The Other Mauritius – Moka and Flacq

There were three or four roads that led out of the northern plains from here, all crossed a rough rocky plain that could hardly sustain cane fields, indeed in some places they never bothered and it was a dark scrubby dry woodland.  Beyond though was a massive plain, predominantly in the district of Flacq.  The main town here is Centre de Flacq; again not much more than a service centre for the villages and plantations of the district.  It did have a couple of colonial buildings of note in the town centre.

The extent of the plain was surprising.  Considering this was a small island, I always felt the road leading west from Centre De Flacq was heading out into prairie lands – the views were extensive – a breath holding amount of sugar cane blowing in the wind leading the eye to a series of small mountain ranges that gradually tapered together in the west.  But they never touched, the Flacq plain merged with the plain in Moka and on to the conurbations of Plaines Willhelm. But all the time you were rising, steadily but noticeably from near sea level in Centre de Flacq to over 400m in Moka.

With so many little mountain ranges around the island, there were pinch points where roads converged  One of these was at the top of the Flacq cane fields.  All traffic had to pass through a small town called Quartier Militaire – another wonderfully evocatively historical name for a place.  But I can find no reason why it might have been called that.  The only thing I can think of was that the town is about the dead centre of the whole island, and the most remote place from the coast.  Maybe this area was set up as an area to marshal the military, maybe the area where they trained.  It certainly was a good location to have an army to protect the whole island.  If any foreign troops tried to invade from any angle, soldiers could be trooped (downhill) with little effort in almost all directions to face battle.

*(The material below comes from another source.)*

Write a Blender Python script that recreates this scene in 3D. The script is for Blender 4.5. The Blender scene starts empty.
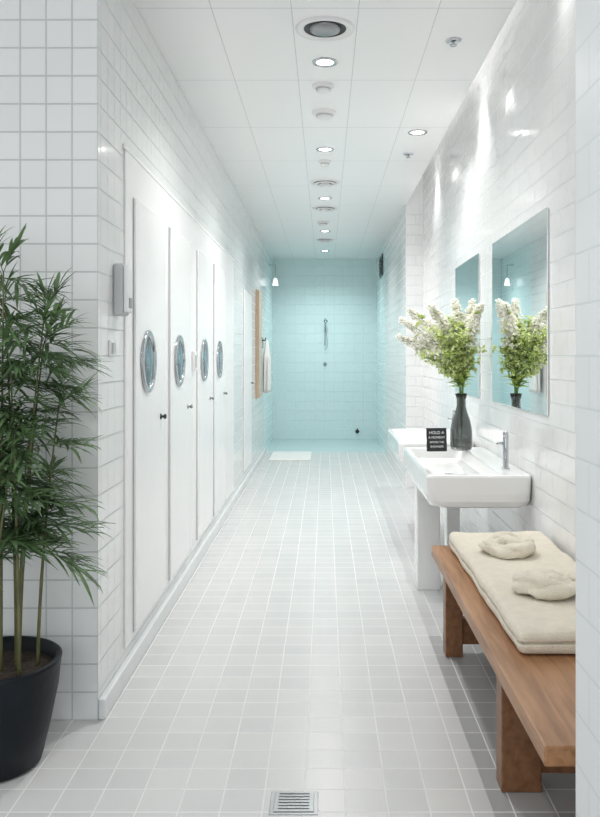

West of Quartier Militaire was a small rural area of Moka which contained a few villages.  It was still full of sugar cane but was more windswept than many cane fields; it was at an altitude of over 450 m.  As well as a couple of old railway tracks and stations, and the paraphernalia of storing and transporting cane to the refineries, it was marked by a pretty little lake at Valetta.  The main road between Curepipe and Flacq skirted its northern side and pine trees provided little picnic sites around it.  I found these little inland picnic sites all over the island; a match for the parkland at the public beaches.  While they were nice little spots and it was good the government were making facilities for people to use, they always appeared rather heavy handed.  Picnic tables would be huge clunky concrete structures on a hard surface.  Fences were solid concrete posts with at best whole tree trunks forming the barrier.  Footpaths were tarmacced or concrete again.  Any naturalness had been stomped on by the need to produce services for hundreds of people to use them.  But Valetta’s little reservoir here was still a pleasant relief amongst the incessant cane fields.